I am looking for a proofs of the following two claims:
Claim 1.
$$\frac{2\pi}{\sqrt{3}}=\displaystyle\sum_{n=1}^{\infty}\frac{(-1)^{\Omega_1(n)}}{n}$$ where $\Omega_1(n)$ is the number of prime factors of the form $p \equiv 1 \pmod{6}$ of $n$ .
The SageMath cell that demonstrates this claim can be found here.
Claim 2.
$$\frac{\sqrt{3}\pi}{2}=\displaystyle\sum_{n=1}^{\infty}\frac{(-1)^{\Omega_5(n)}}{n}$$ where $\Omega_5(n)$ is the number of prime factors of the form $p \equiv 5 \pmod{6}$ of $n$ .
The SageMath cell that demonstrates this claim can be found here.
Best Answer
You recently asked a similar question for modulus $4$ on math.stackexchange. I just used the exact same technique.

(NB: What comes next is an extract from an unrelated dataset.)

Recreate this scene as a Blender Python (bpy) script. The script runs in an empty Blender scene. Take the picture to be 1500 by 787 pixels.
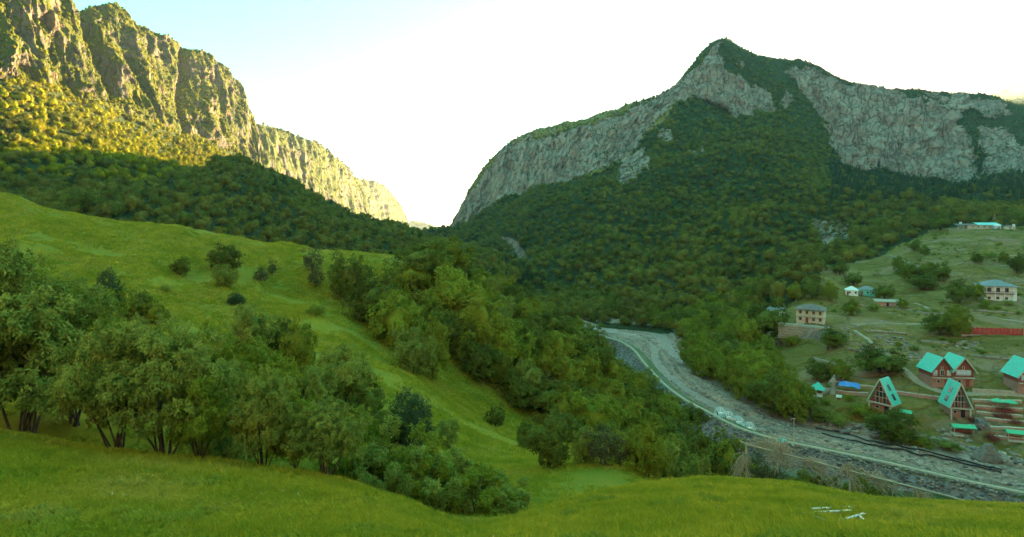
import bpy, math, random
import numpy as np
from mathutils import Vector, Matrix
from mathutils.bvhtree import BVHTree

scene = bpy.context.scene
COL = scene.collection
PI = math.pi
R = math.radians

# ------------------------------------------------------------------ camera
FPX, CX, HY = 800.0, 750.0, 330.0
KY = FPX / 977.0                         # distances below were measured for a 977-pixel lens
# focal length, centre column and eye-level row of the photograph in its pixels
cam_d = bpy.data.cameras.new('camera')
cam = bpy.data.objects.new('camera', cam_d)
COL.objects.link(cam)
cam.location = (0, 0, 0)
cam.rotation_euler = (R(90), 0, 0)
cam_d.sensor_width = 36
cam_d.lens = 36 * FPX / 1500
cam_d.shift_y = -(393.5 - HY) / 1500
cam_d.clip_start = 0.2
cam_d.clip_end = 30000
scene.camera = cam

# ------------------------------------------------------------------ light
SUN_AZ, SUN_EL = 33.0, 10.4              # degrees right of the view axis, degrees up: just behind the right-hand ridge
w = bpy.data.worlds.new('World')
scene.world = w
w.use_nodes = True
nt = w.node_tree
bg = nt.nodes['Background']
sky = nt.nodes.new('ShaderNodeTexSky')
sky.sky_type = 'NISHITA'
sky.sun_disc = False
sky.sun_elevation = R(SUN_EL)
sky.sun_rotation = R(SUN_AZ)
sky.altitude = 1200
sky.air_density = 1.0
sky.dust_density = 0.8
sky.ozone_density = 1.2
tint = nt.nodes.new('ShaderNodeMix')
tint.data_type = 'RGBA'
tint.blend_type = 'MULTIPLY'
tint.inputs[0].default_value = 1.0
tint.inputs[7].default_value = (0.195, 0.61, 0.53, 1)
gam = nt.nodes.new('ShaderNodeGamma')
gam.inputs[1].default_value = 0.25
nt.links.new(sky.outputs[0], gam.inputs[0])
gam_r = nt.nodes.new('ShaderNodeGamma')          # red falls off faster away from the sunset: turquoise overhead, white above the ridges
gam_r.inputs[1].default_value = 0.80
nt.links.new(sky.outputs[0], gam_r.inputs[0])
s1, s2, cb = nt.nodes.new('ShaderNodeSeparateColor'), nt.nodes.new('ShaderNodeSeparateColor'), nt.nodes.new('ShaderNodeCombineColor')
nt.links.new(gam.outputs[0], s1.inputs[0]); nt.links.new(gam_r.outputs[0], s2.inputs[0])
nt.links.new(s2.outputs[0], cb.inputs[0]); nt.links.new(s1.outputs[1], cb.inputs[1]); nt.links.new(s1.outputs[2], cb.inputs[2])
nt.links.new(cb.outputs[0], tint.inputs[6])
nt.links.new(tint.outputs[2], bg.inputs[0])
bg.inputs[1].default_value = 0.15
sun_d = bpy.data.lights.new('sun', 'SUN')
sun_d.energy = 3.7
sun_d.angle = R(0.6)
sun_d.color = (1.0, 0.76, 0.38)
sun = bpy.data.objects.new('sun', sun_d)
COL.objects.link(sun)
sdir = Vector((math.sin(R(SUN_AZ)) * math.cos(R(SUN_EL)), math.cos(R(SUN_AZ)) * math.cos(R(SUN_EL)), math.sin(R(SUN_EL))))
sun.rotation_euler = sdir.to_track_quat('Z', 'Y').to_euler()
scene.view_settings.view_transform = 'Standard'
scene.view_settings.look = 'None'
scene.view_settings.exposure = 3.95
scene.view_settings.gamma = 1
scene.cycles.volume_bounces = 0
scene.cycles.max_bounces = 4
scene.cycles.diffuse_bounces = 2
scene.cycles.transmission_bounces = 4
scene.cycles.transparent_max_bounces = 6

# ------------------------------------------------------------------ numeric helpers
rng = np.random.default_rng(7)
random.seed(7)

def vhash(ix, iy, iz, s):
    h = (ix.astype(np.int64) * 374761393 + iy.astype(np.int64) * 668265263 + iz.astype(np.int64) * 2147483647 + s * 1274126177) & 0xFFFFFFFF
    h = ((h ^ (h >> 13)) * 1274126177) & 0xFFFFFFFF
    h = ((h ^ (h >> 16)) * 2246822519) & 0xFFFFFFFF
    return ((h ^ (h >> 15)) & 0xFFFFFF).astype(np.float32) / float(0xFFFFFF)

def vnoise(x, y, z, s=0):
    ix, iy, iz = np.floor(x), np.floor(y), np.floor(z)
    fx, fy, fz = x - ix, y - iy, z - iz
    fx = fx * fx * fx * (fx * (fx * 6 - 15) + 10)
    fy = fy * fy * fy * (fy * (fy * 6 - 15) + 10)
    fz = fz * fz * fz * (fz * (fz * 6 - 15) + 10)
    r = 0
    for a in (0, 1):
        wa = fx if a else 1 - fx
        for b in (0, 1):
            wb = fy if b else 1 - fy
            for c in (0, 1):
                wc = fz if c else 1 - fz
                r = r + wa * wb * wc * vhash(ix + a, iy + b, iz + c, s)
    return r * 2 - 1

def fbm(x, y, z, oct=4, s=0, ridged=False, gain=0.5):
    r, a, t = 0, 1.0, 0.0
    for k in range(oct):
        n = vnoise(x, y, z, s + k * 17)
        if ridged:
            n = 1 - 2 * np.abs(n) ** 0.8
        r = r + a * n
        t += a
        a *= gain
        x, y, z = (x * 0.8 + y * 0.6) * 2.03 + 11.3, (-x * 0.6 + y * 0.8) * 2.03 + 5.1, z * 2.03 + 3.7
    return r / t

def pchip(xs, ys, x):
    xs = np.asarray(xs, float); ys = np.asarray(ys, float)
    h = np.diff(xs); d = np.diff(ys) / h
    m = np.zeros_like(ys)
    for i in range(1, len(xs) - 1):
        if d[i - 1] * d[i] > 0:
            w1, w2 = 2 * h[i] + h[i - 1], h[i] + 2 * h[i - 1]
            m[i] = (w1 + w2) / (w1 / d[i - 1] + w2 / d[i])
    m[0], m[-1] = d[0], d[-1]
    x = np.clip(x, xs[0], xs[-1])
    i = np.clip(np.searchsorted(xs, x) - 1, 0, len(xs) - 2)
    t = (x - xs[i]) / h[i]
    t2, t3 = t * t, t * t * t
    return ((2 * t3 - 3 * t2 + 1) * ys[i] + (t3 - 2 * t2 + t) * h[i] * m[i] + (-2 * t3 + 3 * t2) * ys[i + 1] + (t3 - t2) * h[i] * m[i + 1])

def sm(a, b, x):
    t = np.clip((x - a) / (b - a), 0, 1)
    return t * t * (3 - 2 * t)

def inpoly(px, py, poly):
    r = np.zeros(px.shape, bool)
    n = len(poly)
    for i in range(n):
        x1, y1 = poly[i]; x2, y2 = poly[(i + 1) % n]
        if y1 == y2:
            continue
        c = ((y1 > py) != (y2 > py)) & (px < (x2 - x1) * (py - y1) / (y2 - y1) + x1)
        r ^= c
    return r

def at(px, py, Y):
    Y = Y * KY
    return Vector(((px - CX) / FPX * Y, Y, -(py - HY) / FPX * Y))

def L(s):
    """'px:val px:val' -> two lists"""
    a = [p.split(':') for p in s.split()]
    return [float(p[0]) for p in a], [float(p[1]) for p in a]

def line(px, ys=None, Ys=None, zs=None):
    """one terrain line: distance Y and height z for each sight column"""
    if Ys is None:
        z = pchip(*L(zs), px); y = pchip(*L(ys), px)
        return z * FPX / (HY - y), z
    Y = pchip(*L(Ys), px) * KY
    if zs is not None:
        return Y, pchip(*L(zs), px)
    return Y, (HY - pchip(*L(ys), px)) / FPX * Y

def loft(px, lines, subs, lin=()):
    """grid through terrain lines: returns u-columns, Y, Z, v (line parameter)"""
    K = len(lines)
    Ys = np.array([l[0] for l in lines]); Zs = np.array([l[1] for l in lines])
    vs = np.concatenate([k + np.arange(n) / n for k, n in enumerate(subs)] + [[K - 1]])
    def pc(A):
        d = np.diff(A, axis=0)
        m = np.zeros_like(A)
        p = d[:-1] * d[1:]
        m[1:-1] = np.where(p > 0, 2 * p / (d[:-1] + d[1:] + (p <= 0)), 0)
        m[0], m[-1] = d[0], d[-1]
        i = np.minimum(vs.astype(int), K - 2)
        t = (vs - i)[:, None]
        t2, t3 = t * t, t * t * t
        return (2 * t3 - 3 * t2 + 1) * A[i] + (t3 - 2 * t2 + t) * m[i] + (-2 * t3 + 3 * t2) * A[i + 1] + (t3 - t2) * m[i + 1]
    # heights follow the distance between two lines, so slopes stay even
    Y = pc(Ys)
    Z = pc(Zs)
    U = np.broadcast_to(((px - CX) / FPX)[None, :], Y.shape)
    V = np.broadcast_to(vs[:, None], Y.shape)
    return U * Y, Y, Z, V

def grid_faces(nr, nc, flip=False):
    i = np.arange(nr - 1)[:, None] * nc + np.arange(nc - 1)[None, :]
    f = np.stack([i, i + 1, i + nc + 1, i + nc], -1).reshape(-1, 4)
    return f[:, ::-1] if flip else f

def mesh_np(name, co, faces, smooth=True, mats=(), attrs=None, midx=None):
    me = bpy.data.meshes.new(name)
    co = np.ascontiguousarray(co, np.float32).reshape(-1, 3)
    faces = np.ascontiguousarray(faces, np.int32)
    nf, k = faces.shape
    me.vertices.add(len(co)); me.vertices.foreach_set('co', co.ravel())
    me.loops.add(nf * k); me.loops.foreach_set('vertex_index', faces.ravel())
    me.polygons.add(nf)
    me.polygons.foreach_set('loop_start', np.arange(nf, dtype=np.int32) * k)
    me.polygons.foreach_set('loop_total', np.full(nf, k, np.int32))
    for m in mats:
        me.materials.append(m)
    if midx is not None:
        me.polygons.foreach_set('material_index', np.asarray(midx, np.int32))
    me.update(calc_edges=True)
    if smooth:
        me.polygons.foreach_set('use_smooth', np.ones(nf, bool))
    for k2, v in (attrs or {}).items():
        a = me.attributes.new(k2, 'FLOAT', 'POINT')
        a.data.foreach_set('value', np.ascontiguousarray(v, np.float32).ravel())
    return me

def tag(o, label=None, cat=None, group=None, kind=None):
    if label: o['label'] = label
    if cat: o['category'] = cat
    if group: o['group'] = group
    if kind: o['kind'] = kind
    return o

def link(name, me, parent=None, loc=None):
    o = bpy.data.objects.new(name, me)
    COL.objects.link(o)
    if parent: o.parent = parent
    if loc is not None: o.location = loc
    return o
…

For $i\in\{1,5\}$, define $f_i:\mathbb{Z}_{\ge 1}\to \mathbb{C}^\times$ by $f_i(n)=(-1)^{\Omega_i(n)}$, then $f_i$ is completely multiplicative and $$L(s,f_i)=\left(1-2^{-s}\right)^{-1}\left(1-3^{-s}\right)^{-1}\prod_{p\equiv i\pmod 6}\left(1+p^{-s}\right)^{-1}\prod_{p\equiv -i\pmod 6}\left(1-p^{-s}\right)^{-1}.$$ Hence, $$L(s,f_1)L(s,f_5)=\left(1-2^{-s}\right)^{-2}\left(1-3^{-s}\right)^{-2}\prod_{p\ge 5}\left(1-p^{-2s}\right)^{-1}=\frac{2^{s}+1}{2^s-1}\cdot\frac{3^s+1}{3^s-1}\cdot \zeta(2s).$$ Therefore, if both $L(1,f_1)$ and $L(1,f_5)$ converge, their product is $6\zeta(2)=\pi^2$. Now, let $\chi$ be the non-trivial Dirichlet character modulo $6$, then $$L(1,\chi)=\prod_{ p\equiv 1\pmod 5}(1-p^{-1})^{-1}\prod_{p\equiv 5\pmod{6}}\left(1+p^{-1}\right)^{-1}=\frac13L(1,f_5).$$ Therefore, it suffices to show that $L(1,\chi)=\frac{\pi}{2\sqrt{3}}.$
Let $\chi_2$ be the non-trivial Dirichlet character modulo $3$, then $\chi(p)=\chi_2(p)$ for all primes $p\neq 2$ and $$L(1,\chi)=\frac{L(1,\chi_2)}{(1+2^{-1})^{-1}}=\frac32 \cdot \frac{\pi}{3\sqrt 3}=\frac{\pi}{2\sqrt{3}}$$ Where we use this answer.